Faculty mentoring for full-time faculty has typically been viewed as a structured relationship between a junior faculty and a senior faculty or that between mid-level and senior faculty, both of which are related to career development and includes explicit activities and anticipated outcomes.
Mentoring benefits both the institution and the faculty
The mentoring of and between full-time faculty is expected to add value and benefits to the institution in numerous ways — in particular: increased teaching effectiveness, retention, recruitment, productivity, and satisfaction along with reduced faculty attrition.
Note the aforementioned benefits are ones that are directly accrued to the university. But for online faculty, whose ranks are made up primarily of part-time faculty, the benefits of mentoring programs should be more immediate to their success and should be directly beneficial to the success and retention of students taking courses online.
Mentoring online faculty toward professional growth
These authors have been mentoring part-time online faculty for more than a decade. And, through the mentoring program that has been designed and implemented for our mentees, the retention and effectiveness of our online faculty has soared!
So what’s unique about this mentoring model compared to that typically offered to full-time faculty? The answer: The focus of this mentoring program has been on the benefits to the part-time faculty members themselves — professional growth that is relevant to their online teaching and learning, strategies that make their teaching more effective and more enjoyable, the development of a sense of community and belonging that is oftentimes otherwise absent for part-time faculty, either online or on campus.
Why faculty mentoring matters: additional bonuses of effective mentoring
And what have we learned is the value to the institutions (or “organization”). A strengthening of the loyalty of these online instructors to the universities has been an enormous benefit to the continuous staffing of online courses with high quality, consistent faculty.

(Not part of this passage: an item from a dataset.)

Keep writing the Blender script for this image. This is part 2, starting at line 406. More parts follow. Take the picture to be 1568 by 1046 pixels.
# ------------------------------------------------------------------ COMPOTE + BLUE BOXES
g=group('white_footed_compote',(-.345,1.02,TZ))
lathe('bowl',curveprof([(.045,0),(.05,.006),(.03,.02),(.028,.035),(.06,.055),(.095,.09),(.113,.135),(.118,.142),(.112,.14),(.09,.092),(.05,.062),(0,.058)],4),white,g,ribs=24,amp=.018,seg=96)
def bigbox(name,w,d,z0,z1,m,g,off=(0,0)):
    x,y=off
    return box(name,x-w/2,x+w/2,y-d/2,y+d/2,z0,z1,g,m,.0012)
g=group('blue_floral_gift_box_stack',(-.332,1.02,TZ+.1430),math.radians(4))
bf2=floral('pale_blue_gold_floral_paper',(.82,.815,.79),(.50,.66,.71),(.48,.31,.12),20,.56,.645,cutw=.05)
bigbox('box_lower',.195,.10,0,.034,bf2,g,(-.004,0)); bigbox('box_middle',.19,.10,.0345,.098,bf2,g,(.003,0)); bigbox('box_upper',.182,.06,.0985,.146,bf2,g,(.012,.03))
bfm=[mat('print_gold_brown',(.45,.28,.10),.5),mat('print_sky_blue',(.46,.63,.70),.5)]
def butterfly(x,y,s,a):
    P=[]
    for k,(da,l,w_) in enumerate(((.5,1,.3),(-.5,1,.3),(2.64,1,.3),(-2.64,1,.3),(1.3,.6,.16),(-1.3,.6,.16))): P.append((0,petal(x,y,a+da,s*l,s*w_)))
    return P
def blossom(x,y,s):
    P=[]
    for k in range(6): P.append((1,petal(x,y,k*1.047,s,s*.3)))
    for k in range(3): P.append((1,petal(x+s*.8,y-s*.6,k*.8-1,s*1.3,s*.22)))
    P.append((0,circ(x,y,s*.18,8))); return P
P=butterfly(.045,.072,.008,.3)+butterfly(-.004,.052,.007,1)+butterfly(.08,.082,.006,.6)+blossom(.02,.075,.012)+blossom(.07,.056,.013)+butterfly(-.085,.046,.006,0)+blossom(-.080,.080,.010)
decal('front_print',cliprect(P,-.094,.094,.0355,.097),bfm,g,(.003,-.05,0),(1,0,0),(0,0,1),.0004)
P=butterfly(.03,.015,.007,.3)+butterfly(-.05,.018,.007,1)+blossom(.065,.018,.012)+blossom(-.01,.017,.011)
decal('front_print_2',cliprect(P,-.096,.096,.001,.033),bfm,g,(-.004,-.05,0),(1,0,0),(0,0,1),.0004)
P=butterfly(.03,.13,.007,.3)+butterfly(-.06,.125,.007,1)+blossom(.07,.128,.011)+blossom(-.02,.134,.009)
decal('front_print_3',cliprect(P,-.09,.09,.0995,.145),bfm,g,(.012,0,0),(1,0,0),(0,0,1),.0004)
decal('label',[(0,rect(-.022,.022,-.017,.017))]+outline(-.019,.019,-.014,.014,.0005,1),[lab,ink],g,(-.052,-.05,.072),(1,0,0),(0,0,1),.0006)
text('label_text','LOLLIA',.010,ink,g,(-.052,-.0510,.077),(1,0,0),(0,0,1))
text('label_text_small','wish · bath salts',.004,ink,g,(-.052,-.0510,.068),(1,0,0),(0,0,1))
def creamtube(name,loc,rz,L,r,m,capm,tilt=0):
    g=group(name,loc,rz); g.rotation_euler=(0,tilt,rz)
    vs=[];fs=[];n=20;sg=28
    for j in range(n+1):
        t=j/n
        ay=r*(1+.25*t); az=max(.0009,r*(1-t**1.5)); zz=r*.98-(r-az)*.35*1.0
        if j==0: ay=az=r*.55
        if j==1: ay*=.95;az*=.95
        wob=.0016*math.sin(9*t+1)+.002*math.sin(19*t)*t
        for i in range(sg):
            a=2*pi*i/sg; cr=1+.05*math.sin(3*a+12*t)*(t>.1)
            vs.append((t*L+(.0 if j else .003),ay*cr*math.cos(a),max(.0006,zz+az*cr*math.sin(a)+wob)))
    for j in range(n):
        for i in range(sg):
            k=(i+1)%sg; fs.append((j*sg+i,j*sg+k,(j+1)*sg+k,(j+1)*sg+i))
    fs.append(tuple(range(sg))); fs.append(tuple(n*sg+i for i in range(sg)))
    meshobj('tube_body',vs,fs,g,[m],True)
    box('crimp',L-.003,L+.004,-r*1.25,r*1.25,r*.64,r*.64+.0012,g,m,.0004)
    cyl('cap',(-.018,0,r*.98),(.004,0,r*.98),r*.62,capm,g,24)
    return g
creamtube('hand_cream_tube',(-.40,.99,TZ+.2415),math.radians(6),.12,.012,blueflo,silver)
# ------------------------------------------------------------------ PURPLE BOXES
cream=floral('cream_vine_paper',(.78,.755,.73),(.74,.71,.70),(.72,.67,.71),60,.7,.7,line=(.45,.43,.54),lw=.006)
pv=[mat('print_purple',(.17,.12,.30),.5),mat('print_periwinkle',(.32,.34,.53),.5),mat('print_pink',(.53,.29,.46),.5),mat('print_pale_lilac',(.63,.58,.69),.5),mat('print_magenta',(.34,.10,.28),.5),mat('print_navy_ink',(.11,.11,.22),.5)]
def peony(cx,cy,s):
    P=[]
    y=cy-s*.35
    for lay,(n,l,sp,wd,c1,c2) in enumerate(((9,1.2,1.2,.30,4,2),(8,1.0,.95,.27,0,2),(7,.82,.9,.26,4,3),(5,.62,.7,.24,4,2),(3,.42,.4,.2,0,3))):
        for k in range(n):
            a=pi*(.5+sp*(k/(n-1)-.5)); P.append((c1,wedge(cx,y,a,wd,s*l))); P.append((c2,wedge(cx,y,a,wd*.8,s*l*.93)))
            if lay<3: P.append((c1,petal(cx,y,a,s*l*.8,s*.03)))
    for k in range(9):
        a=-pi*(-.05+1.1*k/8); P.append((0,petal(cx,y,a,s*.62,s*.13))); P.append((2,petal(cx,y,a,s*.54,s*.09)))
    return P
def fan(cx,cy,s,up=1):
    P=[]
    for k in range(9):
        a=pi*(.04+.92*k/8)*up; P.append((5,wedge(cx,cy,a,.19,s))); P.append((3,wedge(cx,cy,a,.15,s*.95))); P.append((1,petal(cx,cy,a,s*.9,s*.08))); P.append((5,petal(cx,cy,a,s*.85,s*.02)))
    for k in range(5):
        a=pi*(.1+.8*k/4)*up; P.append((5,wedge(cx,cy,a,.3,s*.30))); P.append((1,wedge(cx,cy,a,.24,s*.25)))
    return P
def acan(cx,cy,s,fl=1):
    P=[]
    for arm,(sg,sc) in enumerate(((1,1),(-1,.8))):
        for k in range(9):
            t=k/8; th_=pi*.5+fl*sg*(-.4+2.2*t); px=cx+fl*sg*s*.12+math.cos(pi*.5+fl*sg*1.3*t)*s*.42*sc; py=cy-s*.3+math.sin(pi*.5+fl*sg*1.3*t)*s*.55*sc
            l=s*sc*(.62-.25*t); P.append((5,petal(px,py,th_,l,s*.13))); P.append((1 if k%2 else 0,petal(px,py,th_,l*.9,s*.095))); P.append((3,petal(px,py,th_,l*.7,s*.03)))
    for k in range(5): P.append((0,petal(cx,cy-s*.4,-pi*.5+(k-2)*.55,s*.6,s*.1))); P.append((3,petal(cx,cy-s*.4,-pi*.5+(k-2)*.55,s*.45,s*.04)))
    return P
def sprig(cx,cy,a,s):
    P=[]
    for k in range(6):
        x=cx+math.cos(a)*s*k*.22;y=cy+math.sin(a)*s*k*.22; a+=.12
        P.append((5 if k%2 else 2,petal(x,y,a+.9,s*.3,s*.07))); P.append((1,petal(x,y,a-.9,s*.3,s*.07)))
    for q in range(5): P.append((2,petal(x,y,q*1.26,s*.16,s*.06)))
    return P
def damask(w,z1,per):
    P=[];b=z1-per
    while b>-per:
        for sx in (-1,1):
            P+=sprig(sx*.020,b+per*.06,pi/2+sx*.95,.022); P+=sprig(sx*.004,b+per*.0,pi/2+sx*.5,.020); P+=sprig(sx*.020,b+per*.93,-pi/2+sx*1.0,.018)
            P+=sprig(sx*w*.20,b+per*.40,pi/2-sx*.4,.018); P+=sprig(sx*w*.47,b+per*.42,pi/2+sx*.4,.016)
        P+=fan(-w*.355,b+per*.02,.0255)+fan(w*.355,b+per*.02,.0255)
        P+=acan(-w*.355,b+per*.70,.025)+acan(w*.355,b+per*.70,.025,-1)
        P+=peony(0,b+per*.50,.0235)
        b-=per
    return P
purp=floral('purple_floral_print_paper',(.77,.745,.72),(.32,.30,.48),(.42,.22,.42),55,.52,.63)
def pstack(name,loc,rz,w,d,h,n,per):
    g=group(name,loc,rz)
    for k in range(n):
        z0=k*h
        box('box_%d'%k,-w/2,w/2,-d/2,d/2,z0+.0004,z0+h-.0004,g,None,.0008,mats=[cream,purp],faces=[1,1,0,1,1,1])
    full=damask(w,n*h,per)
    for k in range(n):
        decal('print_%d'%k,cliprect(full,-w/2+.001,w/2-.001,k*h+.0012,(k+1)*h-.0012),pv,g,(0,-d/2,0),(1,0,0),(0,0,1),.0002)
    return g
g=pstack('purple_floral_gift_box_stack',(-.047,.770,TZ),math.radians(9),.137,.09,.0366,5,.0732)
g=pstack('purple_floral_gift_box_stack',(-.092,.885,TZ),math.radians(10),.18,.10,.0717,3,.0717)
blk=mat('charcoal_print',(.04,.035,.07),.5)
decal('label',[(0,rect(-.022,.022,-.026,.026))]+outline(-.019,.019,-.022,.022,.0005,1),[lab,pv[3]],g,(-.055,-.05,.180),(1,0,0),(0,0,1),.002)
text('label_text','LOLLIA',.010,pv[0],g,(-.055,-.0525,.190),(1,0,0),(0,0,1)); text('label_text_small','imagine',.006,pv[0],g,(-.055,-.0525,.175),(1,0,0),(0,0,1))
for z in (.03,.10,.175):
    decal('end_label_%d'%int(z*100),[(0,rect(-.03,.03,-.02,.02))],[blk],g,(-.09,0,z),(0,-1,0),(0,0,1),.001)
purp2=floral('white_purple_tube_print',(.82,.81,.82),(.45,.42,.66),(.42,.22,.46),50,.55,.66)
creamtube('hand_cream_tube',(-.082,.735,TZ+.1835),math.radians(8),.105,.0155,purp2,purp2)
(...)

Rest assured that we are not going to give away “the secret sauce” of this highly successful mentoring program for online instructors in this blog! But we can share with you — as someone interested in online teaching and learning — that any such mentoring program should be based on intentional, purposeful support that is ongoing and regular. And those who serve as Mentors are guides to the institution and its culture, sources of best practices in pedagogy and, especially, role models for the faculty they mentor.
Quality mentoring for online faculty members is critical to providing quality instruction to students, which, in turn, will raise overall satisfaction and retention among both faculty and students.
Mentoring for online faculty matters!